Donahue pousse dans les Catskills, plateau montagneux au nord-ouest de New York, fils d’un catho irlandais et d’une juive de Transylvanie: « Leurs familles ne sont pas venues à leur mariage pour des raisons d’intolérance religieuse respective. Des gens des montagnes qui ne changent pas facilement d’avis. Mais Dieu n’avait pas de place à la maison. J’ai grandi comme une page blanche entre les deux Livres. Même si je connais pas mal de chansons juives de Broadway et de sketches à la Mel Brooks. D’ailleurs, Mercury Rev est aussi un groupe de jouissance. » Enfant, Grasshopper vit au bord des Grands Lacs proches de la frontière canadienne dans une famille catholique, « avec des parents progressistes sur le plan social, et conservateurs sur tous les autres terrains. » Dans son bled industriel, il joue de la clarinette via la fanfare locale, plus Burt Bacharach que Grand Jojo. Les deux outcasts se rencontrent alors qu’ils ont 18 ans, dans une classe de maths de l’Université de Buffalo: selon la légende, dans un camp de redressement pour ados troublés.
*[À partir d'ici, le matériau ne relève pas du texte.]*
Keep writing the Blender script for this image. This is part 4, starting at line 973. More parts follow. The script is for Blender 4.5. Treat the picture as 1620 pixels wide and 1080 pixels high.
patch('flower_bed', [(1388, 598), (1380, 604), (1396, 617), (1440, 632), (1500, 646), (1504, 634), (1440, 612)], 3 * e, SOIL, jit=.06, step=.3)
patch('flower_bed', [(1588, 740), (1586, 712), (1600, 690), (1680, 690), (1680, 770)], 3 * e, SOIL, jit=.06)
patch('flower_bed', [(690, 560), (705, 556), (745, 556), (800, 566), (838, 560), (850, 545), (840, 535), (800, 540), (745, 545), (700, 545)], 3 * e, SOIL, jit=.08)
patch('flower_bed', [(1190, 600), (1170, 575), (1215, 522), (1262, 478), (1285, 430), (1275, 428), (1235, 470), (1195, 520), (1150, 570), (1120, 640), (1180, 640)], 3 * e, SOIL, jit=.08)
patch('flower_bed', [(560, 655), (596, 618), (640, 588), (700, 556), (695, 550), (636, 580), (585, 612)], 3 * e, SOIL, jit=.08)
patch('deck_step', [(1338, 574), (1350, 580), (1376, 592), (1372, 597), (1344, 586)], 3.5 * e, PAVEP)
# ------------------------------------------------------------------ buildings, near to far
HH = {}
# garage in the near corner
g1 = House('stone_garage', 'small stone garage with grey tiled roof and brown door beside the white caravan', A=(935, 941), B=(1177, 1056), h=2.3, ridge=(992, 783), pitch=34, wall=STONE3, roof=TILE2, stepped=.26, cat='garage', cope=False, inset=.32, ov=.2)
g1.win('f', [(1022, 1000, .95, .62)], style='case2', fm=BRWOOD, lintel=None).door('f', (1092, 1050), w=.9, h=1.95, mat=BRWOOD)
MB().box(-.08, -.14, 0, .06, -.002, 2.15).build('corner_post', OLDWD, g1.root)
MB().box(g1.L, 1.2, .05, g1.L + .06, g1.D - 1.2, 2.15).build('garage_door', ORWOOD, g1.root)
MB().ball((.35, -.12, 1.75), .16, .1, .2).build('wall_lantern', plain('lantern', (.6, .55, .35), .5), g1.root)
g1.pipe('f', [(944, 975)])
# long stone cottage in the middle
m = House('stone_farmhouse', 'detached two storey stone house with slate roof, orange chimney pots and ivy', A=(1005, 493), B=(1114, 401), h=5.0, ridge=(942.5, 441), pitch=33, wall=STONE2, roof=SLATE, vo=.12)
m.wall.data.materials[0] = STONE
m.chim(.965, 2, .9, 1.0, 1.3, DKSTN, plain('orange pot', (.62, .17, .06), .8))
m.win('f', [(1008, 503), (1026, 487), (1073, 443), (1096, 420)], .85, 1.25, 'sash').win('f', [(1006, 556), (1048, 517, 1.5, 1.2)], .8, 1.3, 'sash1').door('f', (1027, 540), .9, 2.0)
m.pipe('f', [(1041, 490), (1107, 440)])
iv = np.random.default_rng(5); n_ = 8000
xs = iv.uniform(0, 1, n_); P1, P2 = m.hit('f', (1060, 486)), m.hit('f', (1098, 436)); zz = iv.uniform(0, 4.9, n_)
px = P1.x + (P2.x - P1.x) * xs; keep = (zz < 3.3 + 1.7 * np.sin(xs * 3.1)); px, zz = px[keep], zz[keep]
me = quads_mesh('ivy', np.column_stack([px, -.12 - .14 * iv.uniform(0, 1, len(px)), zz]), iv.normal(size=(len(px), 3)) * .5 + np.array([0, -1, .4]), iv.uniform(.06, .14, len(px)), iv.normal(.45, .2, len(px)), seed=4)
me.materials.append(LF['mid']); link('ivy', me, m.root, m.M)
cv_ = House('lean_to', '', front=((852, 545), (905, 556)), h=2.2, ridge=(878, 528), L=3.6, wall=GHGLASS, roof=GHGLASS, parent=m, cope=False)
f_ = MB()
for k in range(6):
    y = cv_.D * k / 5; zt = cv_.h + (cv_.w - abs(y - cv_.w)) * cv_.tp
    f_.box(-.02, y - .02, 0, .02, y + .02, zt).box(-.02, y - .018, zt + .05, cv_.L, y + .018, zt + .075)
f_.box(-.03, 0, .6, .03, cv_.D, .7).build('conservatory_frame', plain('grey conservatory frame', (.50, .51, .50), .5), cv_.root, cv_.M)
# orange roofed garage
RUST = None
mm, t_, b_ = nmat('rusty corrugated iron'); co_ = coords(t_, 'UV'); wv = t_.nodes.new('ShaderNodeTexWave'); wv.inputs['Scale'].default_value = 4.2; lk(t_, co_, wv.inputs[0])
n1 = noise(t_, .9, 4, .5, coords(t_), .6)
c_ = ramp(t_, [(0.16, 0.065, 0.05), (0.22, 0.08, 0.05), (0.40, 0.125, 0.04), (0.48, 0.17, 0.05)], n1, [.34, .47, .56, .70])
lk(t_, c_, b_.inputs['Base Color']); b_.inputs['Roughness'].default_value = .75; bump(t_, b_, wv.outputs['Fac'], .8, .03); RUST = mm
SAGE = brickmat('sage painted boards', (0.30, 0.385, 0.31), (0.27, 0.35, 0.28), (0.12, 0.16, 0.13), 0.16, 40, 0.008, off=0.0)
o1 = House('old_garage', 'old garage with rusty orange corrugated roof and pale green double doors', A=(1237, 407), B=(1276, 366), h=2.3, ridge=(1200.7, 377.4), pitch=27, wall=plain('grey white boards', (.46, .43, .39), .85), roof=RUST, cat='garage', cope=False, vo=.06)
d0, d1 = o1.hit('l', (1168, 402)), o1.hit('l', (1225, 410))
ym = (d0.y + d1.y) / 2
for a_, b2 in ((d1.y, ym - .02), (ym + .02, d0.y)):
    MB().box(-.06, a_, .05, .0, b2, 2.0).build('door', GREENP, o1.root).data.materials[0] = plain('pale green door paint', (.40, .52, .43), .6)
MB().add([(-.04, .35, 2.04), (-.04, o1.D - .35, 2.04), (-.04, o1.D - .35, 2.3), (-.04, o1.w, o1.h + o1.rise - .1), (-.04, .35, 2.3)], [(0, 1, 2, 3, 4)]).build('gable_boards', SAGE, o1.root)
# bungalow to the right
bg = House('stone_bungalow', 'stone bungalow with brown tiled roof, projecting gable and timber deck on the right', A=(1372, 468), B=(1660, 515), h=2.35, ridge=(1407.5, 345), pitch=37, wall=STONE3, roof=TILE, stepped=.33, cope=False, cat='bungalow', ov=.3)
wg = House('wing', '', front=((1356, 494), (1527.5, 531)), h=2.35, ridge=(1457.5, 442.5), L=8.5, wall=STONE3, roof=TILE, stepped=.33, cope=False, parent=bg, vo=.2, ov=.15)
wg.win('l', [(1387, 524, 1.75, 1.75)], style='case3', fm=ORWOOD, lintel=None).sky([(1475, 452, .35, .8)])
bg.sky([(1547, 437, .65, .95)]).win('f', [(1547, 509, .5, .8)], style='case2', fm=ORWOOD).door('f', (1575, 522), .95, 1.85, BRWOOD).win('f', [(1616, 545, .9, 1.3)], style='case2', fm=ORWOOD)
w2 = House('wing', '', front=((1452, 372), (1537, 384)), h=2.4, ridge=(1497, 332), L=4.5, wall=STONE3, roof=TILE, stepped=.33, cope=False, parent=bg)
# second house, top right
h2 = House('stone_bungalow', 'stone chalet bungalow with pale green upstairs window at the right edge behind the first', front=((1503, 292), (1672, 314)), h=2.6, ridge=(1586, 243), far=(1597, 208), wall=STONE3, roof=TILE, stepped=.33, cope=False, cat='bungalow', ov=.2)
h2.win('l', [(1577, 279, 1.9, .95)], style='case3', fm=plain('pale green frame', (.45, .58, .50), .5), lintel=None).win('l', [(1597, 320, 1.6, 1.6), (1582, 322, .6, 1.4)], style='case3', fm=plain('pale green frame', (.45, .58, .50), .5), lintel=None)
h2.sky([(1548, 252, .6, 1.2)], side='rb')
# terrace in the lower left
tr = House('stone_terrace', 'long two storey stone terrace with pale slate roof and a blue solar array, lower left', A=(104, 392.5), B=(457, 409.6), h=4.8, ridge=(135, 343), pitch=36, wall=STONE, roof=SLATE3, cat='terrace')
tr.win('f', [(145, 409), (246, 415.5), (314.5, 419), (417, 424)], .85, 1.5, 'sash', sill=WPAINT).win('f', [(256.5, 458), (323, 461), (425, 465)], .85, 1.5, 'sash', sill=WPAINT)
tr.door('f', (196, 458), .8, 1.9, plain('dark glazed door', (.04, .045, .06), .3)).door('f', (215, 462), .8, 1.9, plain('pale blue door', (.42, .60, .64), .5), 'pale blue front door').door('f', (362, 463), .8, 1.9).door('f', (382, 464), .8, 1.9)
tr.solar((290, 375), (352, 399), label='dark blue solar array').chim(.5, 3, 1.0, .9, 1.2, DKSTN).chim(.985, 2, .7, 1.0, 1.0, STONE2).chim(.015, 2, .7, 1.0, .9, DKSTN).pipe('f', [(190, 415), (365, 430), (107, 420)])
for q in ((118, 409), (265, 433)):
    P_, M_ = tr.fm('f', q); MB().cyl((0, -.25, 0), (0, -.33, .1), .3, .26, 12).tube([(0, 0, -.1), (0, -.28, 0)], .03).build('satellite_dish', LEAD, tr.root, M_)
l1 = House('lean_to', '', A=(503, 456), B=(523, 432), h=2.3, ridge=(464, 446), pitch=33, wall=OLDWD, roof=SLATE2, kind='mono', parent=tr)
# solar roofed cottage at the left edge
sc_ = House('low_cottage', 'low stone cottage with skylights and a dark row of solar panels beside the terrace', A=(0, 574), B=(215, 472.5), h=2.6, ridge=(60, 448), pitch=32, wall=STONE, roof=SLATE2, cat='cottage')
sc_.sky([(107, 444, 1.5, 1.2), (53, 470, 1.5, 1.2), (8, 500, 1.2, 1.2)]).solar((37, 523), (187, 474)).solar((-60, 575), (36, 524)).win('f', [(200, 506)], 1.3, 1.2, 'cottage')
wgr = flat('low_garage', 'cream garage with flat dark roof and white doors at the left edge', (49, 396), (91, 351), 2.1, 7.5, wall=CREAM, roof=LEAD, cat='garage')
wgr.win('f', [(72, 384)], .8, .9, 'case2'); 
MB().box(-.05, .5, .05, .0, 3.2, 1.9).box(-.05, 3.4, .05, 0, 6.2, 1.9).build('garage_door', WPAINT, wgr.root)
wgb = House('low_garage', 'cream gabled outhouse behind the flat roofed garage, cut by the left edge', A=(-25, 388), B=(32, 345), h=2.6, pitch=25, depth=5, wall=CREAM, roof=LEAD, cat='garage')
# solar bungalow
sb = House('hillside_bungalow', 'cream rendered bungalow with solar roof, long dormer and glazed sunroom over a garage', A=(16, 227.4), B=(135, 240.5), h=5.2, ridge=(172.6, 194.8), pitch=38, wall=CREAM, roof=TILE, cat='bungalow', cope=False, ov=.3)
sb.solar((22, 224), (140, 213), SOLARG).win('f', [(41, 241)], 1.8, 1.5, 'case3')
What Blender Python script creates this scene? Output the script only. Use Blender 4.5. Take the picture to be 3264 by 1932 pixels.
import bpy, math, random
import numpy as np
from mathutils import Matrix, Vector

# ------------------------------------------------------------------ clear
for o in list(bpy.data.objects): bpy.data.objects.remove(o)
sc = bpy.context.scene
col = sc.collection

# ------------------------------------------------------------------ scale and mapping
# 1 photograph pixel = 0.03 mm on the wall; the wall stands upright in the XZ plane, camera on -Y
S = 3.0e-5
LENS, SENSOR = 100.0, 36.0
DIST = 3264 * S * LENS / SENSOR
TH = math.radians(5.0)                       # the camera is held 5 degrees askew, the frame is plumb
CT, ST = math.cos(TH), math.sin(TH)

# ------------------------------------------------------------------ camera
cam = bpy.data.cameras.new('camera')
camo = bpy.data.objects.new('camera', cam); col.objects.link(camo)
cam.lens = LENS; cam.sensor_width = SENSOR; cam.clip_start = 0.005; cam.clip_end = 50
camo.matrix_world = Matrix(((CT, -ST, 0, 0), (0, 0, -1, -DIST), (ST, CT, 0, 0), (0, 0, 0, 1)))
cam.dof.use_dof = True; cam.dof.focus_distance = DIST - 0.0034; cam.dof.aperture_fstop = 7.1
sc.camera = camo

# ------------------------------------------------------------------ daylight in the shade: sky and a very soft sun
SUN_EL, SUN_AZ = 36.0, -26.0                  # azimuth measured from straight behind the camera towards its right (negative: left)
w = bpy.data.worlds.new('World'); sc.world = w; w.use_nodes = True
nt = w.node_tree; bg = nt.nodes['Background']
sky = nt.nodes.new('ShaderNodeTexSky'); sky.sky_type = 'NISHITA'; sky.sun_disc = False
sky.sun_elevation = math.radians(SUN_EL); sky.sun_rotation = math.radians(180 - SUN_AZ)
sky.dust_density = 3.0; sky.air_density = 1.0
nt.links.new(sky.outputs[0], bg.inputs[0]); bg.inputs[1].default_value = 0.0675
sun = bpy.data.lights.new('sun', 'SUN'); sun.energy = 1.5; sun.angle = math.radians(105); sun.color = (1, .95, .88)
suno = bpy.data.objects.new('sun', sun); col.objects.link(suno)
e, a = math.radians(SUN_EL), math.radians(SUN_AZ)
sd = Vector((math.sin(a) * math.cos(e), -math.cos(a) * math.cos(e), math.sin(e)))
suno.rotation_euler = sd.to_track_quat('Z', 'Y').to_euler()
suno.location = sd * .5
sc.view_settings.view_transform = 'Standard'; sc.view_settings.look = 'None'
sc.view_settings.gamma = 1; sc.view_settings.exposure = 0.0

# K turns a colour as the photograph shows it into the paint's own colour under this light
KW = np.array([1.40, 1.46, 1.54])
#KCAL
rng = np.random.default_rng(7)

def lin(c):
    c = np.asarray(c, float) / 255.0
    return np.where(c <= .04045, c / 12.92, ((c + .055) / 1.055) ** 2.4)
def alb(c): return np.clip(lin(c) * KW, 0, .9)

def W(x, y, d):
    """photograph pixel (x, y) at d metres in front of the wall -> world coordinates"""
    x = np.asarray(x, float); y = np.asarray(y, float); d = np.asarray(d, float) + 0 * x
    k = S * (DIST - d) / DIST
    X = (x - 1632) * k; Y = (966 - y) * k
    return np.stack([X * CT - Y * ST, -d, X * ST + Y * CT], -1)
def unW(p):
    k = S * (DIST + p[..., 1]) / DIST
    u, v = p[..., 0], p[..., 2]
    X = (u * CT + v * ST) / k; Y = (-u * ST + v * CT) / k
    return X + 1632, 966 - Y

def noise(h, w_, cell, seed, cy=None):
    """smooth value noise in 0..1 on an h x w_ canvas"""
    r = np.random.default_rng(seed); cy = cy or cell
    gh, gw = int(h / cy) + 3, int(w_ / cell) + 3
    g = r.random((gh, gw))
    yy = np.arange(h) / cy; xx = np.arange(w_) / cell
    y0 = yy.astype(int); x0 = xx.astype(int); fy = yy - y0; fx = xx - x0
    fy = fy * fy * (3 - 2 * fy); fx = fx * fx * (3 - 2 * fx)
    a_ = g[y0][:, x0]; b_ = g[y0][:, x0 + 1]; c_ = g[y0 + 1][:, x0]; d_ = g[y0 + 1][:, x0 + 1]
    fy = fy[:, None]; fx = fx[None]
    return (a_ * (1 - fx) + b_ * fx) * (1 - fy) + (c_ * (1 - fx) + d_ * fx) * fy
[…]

Deux double zéro universitaires qui trouvent un terrain fertile, « la musique semblait un dialogue naturel, comme dans un raga indien. » En studio encore aujourd’hui, Donahue, sans langage musical, transmet ses désirs à Grasshopper via des métaphores telles que « chutes d’eau », « nuages » ou « cordes en cascade ». Pour The Light in You, le duo s’est passé de Dave Fridmann, leur producteur (et occasionnellement bassiste) depuis les tout débuts. « Initialement, on est allés au studio de Dave qui habite à six-sept heures de voiture de chez nous -à Cassadaga, à l’extrême est de l’Etat de New York- mais, avec la venue de mon enfant, il s’est avéré difficile de coordonner nos emplois du temps. Donc, Jonathan et moi avons commencé à bosser ensemble. » Jonathan: « C’est comme deux types dans un bar en attente de la venue du troisième, ils vont commencer à boire et oublier celui qui ne viendra jamais. On a donc fini par faire le disque sans Dave… »

Métaphysique textuelle

Sur les sept années écoulées depuis l’album précédent -Snowflake Midnight-, Jonathan a sa propre vision temporelle: « On vit dans les montagnes derrière Woodstock, en dehors de tout centre urbain, c’est peut-être pour cela qu’on n’a pas eu cette impression de passer sept années sans rien faire (le groupe a entre autres rejoué son classique album Deserter’s Songs de 1998 lors d’une tournée internationale en 2011, ndlr) ». Grasshopper a longtemps habité Manhattan, Alphabet City, y croisant les tribus rock à la Jon Spencer Blues Explosion, puis a fui la chaudière new-yorkaise pour les Catskills, retrouvant la « méditation, l’atmosphère, les éléments qui semblent s’assembler dans un film imaginaire. Notre musique est ce puzzle qui échappe au langage de la ville, celui du Velvet ou des Strokes. La campagne et les montagnes retiennent les bougies de brûler trop vite. » L’album nouveau est comme un cycle saisonnier, passant d’une phase parisienne à l’été dernier, aux enregistrements d’automne, se terminant par les mixages de printemps. Tout cela contextualisé par une carrière commerciale longtemps inexistante en Amérique, l’Europe servant une fois de plus de réceptacle à un talent marginalisé dans son propre pays « comme Sonic Youth ou même Nirvana à ses débuts. » En partie parce que Mercury Rev s’affranchit des genres dans un mix insolent de pop, bubblegum, orchestral, cinématique et même un peu métaphysique textuel. « On considère l’album plutôt comme un livre ou un film, quelque chose de visuel, conclutJonathan. Et puis l’écoute doit être de préférence faite en version vinyle: une opération proche de la méditation, sans zapping incessant.  »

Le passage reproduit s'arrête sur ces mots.